Maximising reach, meanwhile, requires more than a single content creation tool provided in isolation. Take-up depends on a variety of entry levels, says Dan Efergen, digital creative director at production company Aardman, which is working with the Tate Gallery to produce a 20-minute film drawn entirely by 5-11-year-olds.
“You need a strong proposition, ideally with varying entry levels according to the skills required and children’s creative ability,” he says. “Another challenge, especially when you want to encourage children to be creative collaboratively in the digital space, is relinquishing enough control so they’re free to create without compromising the structure you need to get things done.”
Pre-production on Tate Movie will begin with in-school workshops for children to agree the storyline. Production development and content creation will then switch online. Aardman is creating a virtual studio peopled by avatars of the production team to act as a conduit between the professional filmmakers and kids as each stage of the collaborative process unfolds. With a million children due to be involved, the £3m project will be the highest profile example yet of CCC when it’s released in 2012.
Case study: Lego opens a universe of creativity
Ask anyone which organisation best engages kids by enabling their digital creativity and one name comes up repeatedly: Lego. It’s hardly surprising, then, that expectations are high ahead of its most complex and sophisticated product launch so far, Lego Universe.
This will allow players of all ages to create characters and worlds, either by tailoring existing Lego themes or devising their own, then accomplish in-game tasks either independently or co-operatively.
Premiered at last week’s CES in Las Vegas and launching mid-2010, Lego Universe is more than a massive multiplayer online game. It’s also a virtual playroom where children can share creations, as they do when playing with plastic bricks at home.
“Kids want a play space they can invite their friends to, where they can create things together and brag among their peers,” says Mark William Hansen, business development director for Lego Universe. “The idea isn’t to replace the physical brick with digital - the physical play experience and demand for that remains incredibly strong.

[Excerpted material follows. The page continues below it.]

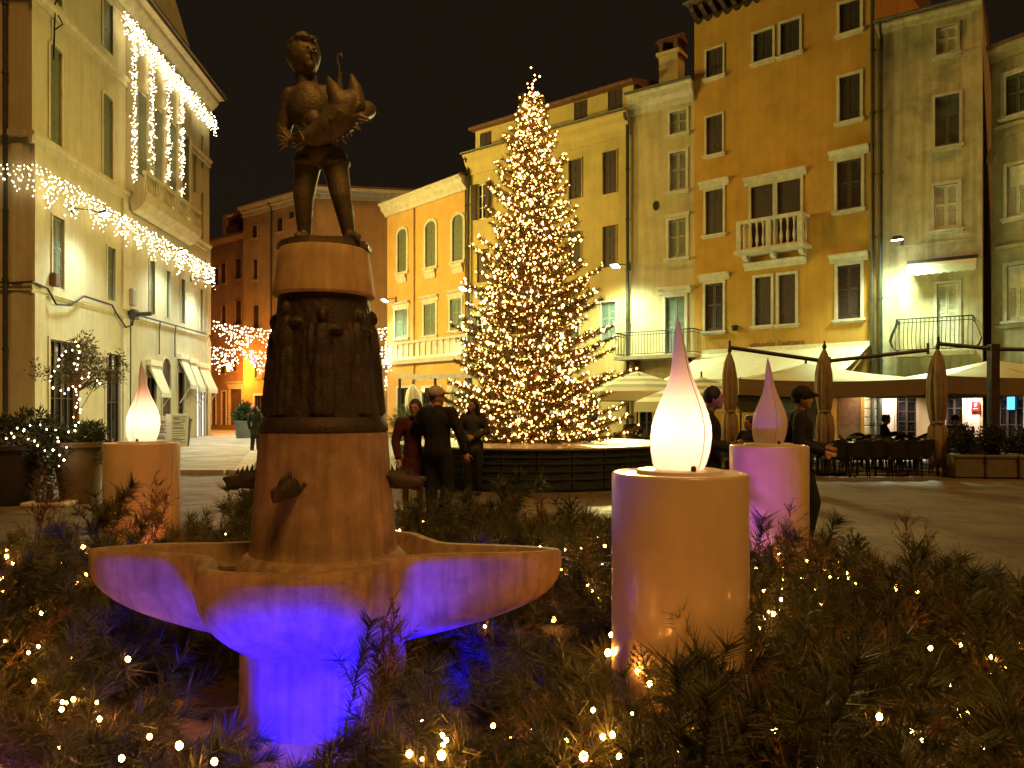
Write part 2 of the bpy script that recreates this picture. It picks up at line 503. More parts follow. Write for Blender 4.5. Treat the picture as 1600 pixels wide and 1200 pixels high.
# ================================================================== FACADES
class Facade:
    """a building front standing between two plan points, left to right as seen; local x along it, y into the building"""
    def __init__(s, name, A, B, H, depth, wall, label, cat='building', recess=0.13):
        s.A = Vector(A); s.B = Vector(B); s.L = (s.B-s.A).length
        s.u = (s.B-s.A).normalized(); s.n = Vector((-s.u.y, s.u.x))      # n points into the building
        s.rz = math.atan2(s.u.y, s.u.x)
        s.root = empty(name, (s.A.x, s.A.y, 0), s.rz, label, cat)
        s.H = H; s.depth = depth; s.wall = wall; s.open = []; s.todo = []; s.recess = recess
    def sz(s, px, py, off=0.0):
        """distance along the front and height of a point of the front plane (moved outwards by off) seen at a pixel"""
        dx = (px-800)/F
        A = s.A - s.n*off
        # A.x + a*ux = dx*t ; A.y + a*uy = t
        a = (dx*A.y - A.x)/(s.u.x - dx*s.u.y)
        t = A.y + a*s.u.y
        return a, EYE - (py-HOR)/F*t
    def world(s, a, y, z):
        p = s.A + s.u*a + s.n*y
        return Vector((p.x, p.y, z))
    def rect(s, x0, x1, yt, yb, off=0.0):
        xm = (x0+x1)/2
        return s.sz(x0, 600, off)[0], s.sz(x1, 600, off)[0], s.sz(xm, yb, off)[1], s.sz(xm, yt, off)[1]
    def window(s, x0, x1, yt, yb, style='plank', shut='shut_brown', fw=0.10, frame='stone_white', lintel=None, sill=True, pitch=0.055, local=None, **kw):
        r = local if local else s.rect(x0, x1, yt, yb)
        s.open.append(r)
        s.todo.append((r, style, shut, fw, frame, lintel, sill, pitch, kw))
    def wall_mesh(s, x0, x1, z0, z1, y, opens, rec):
        mb = MB()
        xs = sorted({x0, x1, *[min(max(v, x0), x1) for o in opens for v in o[:2]]})
        zs = sorted({z0, z1, *[min(max(v, z0), z1) for o in opens for v in o[2:]]})
        for i in range(len(xs)-1):
            for j in range(len(zs)-1):
                cx = (xs[i]+xs[i+1])/2; cz = (zs[j]+zs[j+1])/2
                if any(o[0] < cx < o[1] and o[2] < cz < o[3] for o in opens): continue
                mb.quad((xs[i], y, zs[j]), (xs[i+1], y, zs[j]), (xs[i+1], y, zs[j+1]), (xs[i], y, zs[j+1]))
        for a, b, c, d in opens:
            mb.quad((a, y, c), (a, y+rec, c), (a, y+rec, d), (a, y, d))
            mb.quad((b, y, d), (b, y+rec, d), (b, y+rec, c), (b, y, c))
            mb.quad((a, y, d), (a, y+rec, d), (b, y+rec, d), (b, y, d))
            mb.quad((a, y, c), (b, y, c), (b, y+rec, c), (a, y+rec, c))
            mb.quad((a, y+rec, c), (b, y+rec, c), (b, y+rec, d), (a, y+rec, d))
        return mb
    def finish(s, roof_h=1.2, eave=0.45, roof=True, over=0.0):
        mb = s.wall_mesh(0, s.L, -0.3, s.H, 0.0, s.open, s.recess)
        L, H, D = s.L, s.H, s.depth
        mb.quad((0, D, -.3), (0, 0, -.3), (0, 0, H), (0, D, H))
        mb.quad((L, 0, -.3), (L, D, -.3), (L, D, H), (L, 0, H))
        mb.quad((L, D, -.3), (0, D, -.3), (0, D, H), (L, D, H))
        mb.quad((0, 0, H), (L, 0, H), (L, D, H), (0, D, H))
        mb.build('wall', s.wall, s.root)
        if roof:
            r = MB()
            prof = [(-eave, H+0.03), (-eave, H+0.13), (D*0.5, H+roof_h+0.1), (D+eave, H+0.13), (D+eave, H+0.03)]
            r.prism(prof, -over, L+over)
            s.roof = r.build('roof', M['roof'], s.root)
        for t in s.todo: s.make_window(*t)
    def make_window(s, r, style, shut, fw, frame, lintel, sill, pitch, kw):
        a, b, c, d = r
        y0 = kw.get('y', 0.0)
        fm = M[frame]; sm = M[shut]
        pr = kw.get('proud', 0.045)
        mb = MB()
        top = d+fw
        if style == 'arch':
            n = 12; cx = (a+b)/2; rad = (b-a)/2; zs = d-rad*kw.get('rise', 1.0)
            ins = [(a, c), (a, zs)] + [(cx-rad*math.cos(PI*k/n), zs+rad*kw.get('rise', 1.0)*math.sin(PI*k/n)) for k in range(1, n)] + [(b, zs), (b, c)]
            R2 = rad+fw
            outs = [(a-fw, c), (a-fw, zs)] + [(cx-R2*math.cos(PI*k/n), zs+(rad*kw.get('rise', 1.0)+fw)*math.sin(PI*k/n)) for k in range(1, n)] + [(b+fw, zs), (b+fw, c)]
            for k in range(len(ins)-1):
                p, q, p2, q2 = ins[k], ins[k+1], outs[k], outs[k+1]
                mb.add([(p[0], y0-pr, p[1]), (q[0], y0-pr, q[1]), (q2[0], y0-pr, q2[1]), (p2[0], y0-pr, p2[1]),
                        (p[0], y0+.06, p[1]), (q[0], y0+.06, q[1]), (q2[0], y0+.03, q2[1]), (p2[0], y0+.03, p2[1])],
                       [(0, 3, 2, 1), (0, 1, 5, 4), (2, 3, 7, 6)])
            # spandrels close the square opening above the arch
            for side in (0, 1):
                X = a if side == 0 else b
                arc = ins[1:2+n//2] if side == 0 else ins[n//2+1:n+2]
                pts = [(X, y0+.004, d)] + [(p[0], y0+.004, p[1]) for p in (reversed(arc) if side == 0 else reversed(arc))]
                mb2 = MB(); mb2.add(pts, [tuple(range(len(pts)))]); mb2.build('spandrel', s.wall, s.root)
        else:
            mb.box(a-fw, y0-pr, c, a, y0+.03, d)
            mb.box(b, y0-pr, c, b+fw, y0+.03, d)
            mb.box(a-fw, y0-pr-.002, d, b+fw, y0+.03, d+fw)
        if fw <= 0.001:
            mb = MB(); mb.box(a, y0+.03, d-.04, b, y0+.10, d)
        w = mb.build('window' if style != 'door' else 'door', fm, s.root)
        if sill:
            k = MB()
            k.box(a-fw-.06, y0-.13, c-.09, b+fw+.06, y0+.03, c-.004)
            k.box(a-fw-.02, y0-.08, c-.15, b+fw+.02, y0+.03, c-.092)
            k.build('sill', fm, w)
        if lintel == 'cornice':
            k = MB(); z = d+fw+.004; e = kw.get('le', 0.16)
            k.prism([(y0+.03, z), (y0-.05, z), (y0-.06, z+.14), (y0-.12, z+.17), (y0-.20, z+.24), (y0-.20, z+.29), (y0+.03, z+.31)], a-fw-e, b+fw+e)
            k.build('lintel', fm, w)
        elif lintel == 'plain':
            k = MB(); z = d+fw+.004
            k.box(a-fw-.05, y0-.10, z, b+fw+.05, y0+.03, z+.12); k.build('lintel', fm, w)
        yy = y0+kw.get('set', 0.045)
        mid = (a+b)/2
        ztop = d if style != 'arch' else d-(b-a)/2*kw.get('rise', 1.0)*0.0
        if style in ('plank', 'louvre', 'mixed', 'arch'):
            leaves = [(a+.008, mid-.005), (mid+.005, b-.008)] if kw.get('two', True) else [(a+.008, b-.008)]
            for (p, q) in leaves:
                s.leaf(p, q, c+.01, ztop-.01, yy, 'plank' if style == 'arch' else style, pitch).build('shutter', sm, w)
        elif style == 'arch_panel':
            pass
        elif style in ('glass', 'open', 'door'):
            gl = MB(); gl.box(a+.004, yy+.045, c+.004, b-.004, yy+.055, d-.004); gl.build('pane', M[kw.get('glass', 'glass_dark')], w)
            sh = MB()
            sw = .055
            nm = kw.get('mull', 1); nh = kw.get('bars', 2)
            sh.box(a, yy, c, a+sw, yy+.04, d); sh.box(b-sw, yy, c, b, yy+.04, d)
            sh.box(a+sw, yy, c, b-sw, yy+.04, c+sw*1.6); sh.box(a+sw, yy, d-sw, b-sw, yy+.04, d)
            for k in range(nm):
                xm = a+(b-a)*(k+1)/(nm+1); sh.box(xm-.035, yy-.003, c+sw*1.6, xm+.035, yy+.04, d-sw)
            for k in range(nh):
                zm = c+(d-c)*(k+1)/(nh+1); sh.box(a+sw, yy+.006, zm-.016, b-sw, yy+.036, zm+.016)
            sh.build('sash', M[kw.get('sash', 'shut_white')], w)
            if style == 'open':
                hw = (b-a)/2
                for sg, X in ((-1, a-fw*0.2), (1, b+fw*0.2)):
                    lf = s.leaf(0, hw, c, d, 0, kw.get('leafstyle', 'plank'), pitch)
                    o = lf.build('shutter', sm, w)
                    o.location = (X, y0-.05-pr, 0)
                    o.rotation_euler = (0, 0, (PI+R(14)) if sg < 0 else -R(14))
    @staticmethod
    def leaf(p, q, c, d, yy, style, pitch):
        sh = MB()
        if style == 'plank':
            nb = max(2, int(round((q-p)/0.14)))
            for k in range(nb):
                sh.box(p+(q-p)*k/nb+.003, yy, c, p+(q-p)*(k+1)/nb-.003, yy+.028+0.004*(k % 2), d)
            for zz in (c+.22*(d-c), c+.78*(d-c)):
                sh.box(p+.02, yy-.016, zz-.05, q-.02, yy-.001, zz+.05)
        else:
            st = min(.065, (q-p)*.16)
            sh.box(p, yy, c, p+st, yy+.04, d); sh.box(q-st, yy, c, q, yy+.04, d)
            rails = [(c, c+.10), (d-.08, d)]
            zm = c+(d-c)*(.55 if style == 'louvre' else .62)
            rails.append((zm-.04, zm+.04))
            for z0, z1 in rails: sh.box(p+st, yy+.002, z0, q-st, yy+.038, z1)
            for lo, hi in ((c+.10, zm-.04), (zm+.04, d-.08)):
                if style == 'mixed' and lo > zm:
                    sh.box(p+st, yy+.012, lo, q-st, yy+.026, hi); continue
                n = max(2, int((hi-lo)/pitch)); ph = (hi-lo)/n
                for k in range(n):
                    z = lo+ph*k
                    sh.prism([(yy+.004, z+.1*ph), (yy+.012, z+.02*ph), (yy+.036, z+.78*ph), (yy+.028, z+.86*ph)], p+st, q-st)
        return sh
    def band(s, z0, h, out, mname='stone_white', x0=None, x1=None, name='string_course', prof=None, y=0.0):
        x0 = 0 if x0 is None else x0; x1 = s.L if x1 is None else x1
        k = MB()
        if prof is None:
            k.prism([(y+.03, z0), (y-out*.5, z0), (y-out, z0+h*.55), (y-out, z0+h), (y+.03, z0+h*1.15)], x0, x1)
        else:
            k.prism([(y+a, z0+b) for a, b in prof], x0, x1)
        return k.build(name, M[mname], s.root)
    def pipe(s, a, z0, z1, r=0.055, out=0.11, m='pipe', swan=True):
        pts = [(a, -out, z0), (a, -out, z1-.5 if swan else z1)]
        if swan: pts += [(a, -out, z1-.45), (a, -out-.02, z1-.38), (a, -out-.22, z1-.15), (a, -out-.26, z1)]
        k = MB(); k.tube(pts, r, 8)
        z = z0+1.0
        while z < z1-1:
            k.lathe([(r*1.35, z), (r*1.35, z+.06)], 8, (a, -out, 0)); k.box(a-.012, -out+r*.8, z+.01, a+.012, .02, z+.05)
            z += 2.1
        return k.build('downpipe', M[m], s.root, smooth=40)
    def gutter(s, z, out, x0=None, x1=None):
        x0 = -.05 if x0 is None else x0; x1 = s.L+.05 if x1 is None else x1
        prof = [(-out-.075*math.cos(t), z-.075*math.sin(t)) for t in [PI*k/6 for k in range(7)]] + [(-out+.065*math.cos(t), z-.06*math.sin(t)) for t in [PI*k/6 for k in range(7)]]
        k = MB(); k.prism(prof, x0, x1); return k.build('gutter', M['gutter'], s.root)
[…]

What we hope is, by offering children a new way to build and play with Lego together, the physical will feed into the digital and vice versa.”
Creative play will be enabled in a variety of ways. At its most basic, children will be able to create characters and preset models to build and move around different worlds, either predetermined by Lego or of their own making. However, they will also be able to create models from scratch both online and offline and put them into Lego Universe using existing tools such as Lego Digital Designer (its virtual building software) and Lego Designed by Me (its customisation service offering personalised boxes of bricks to make physical models of a user’s idea conceived digitally).
Filmmaking tools will be introduced as one of an ongoing series of additions and enhancements after launch. Game creation tools will also feature, so users can play preset Lego Universe challenges or create their own. “Children will have the option to keep the worlds they create private or publish them to other players, with all user-generated content moderated,” Hansen says.
“At the moment, Lego Universe is a grand vision. But the fact is we don’t yet know what consumers will do with it once it’s launched. It’s our idea today, but 90 days after it goes live it could become very different and we might have to adapt it in ways we can’t yet know.”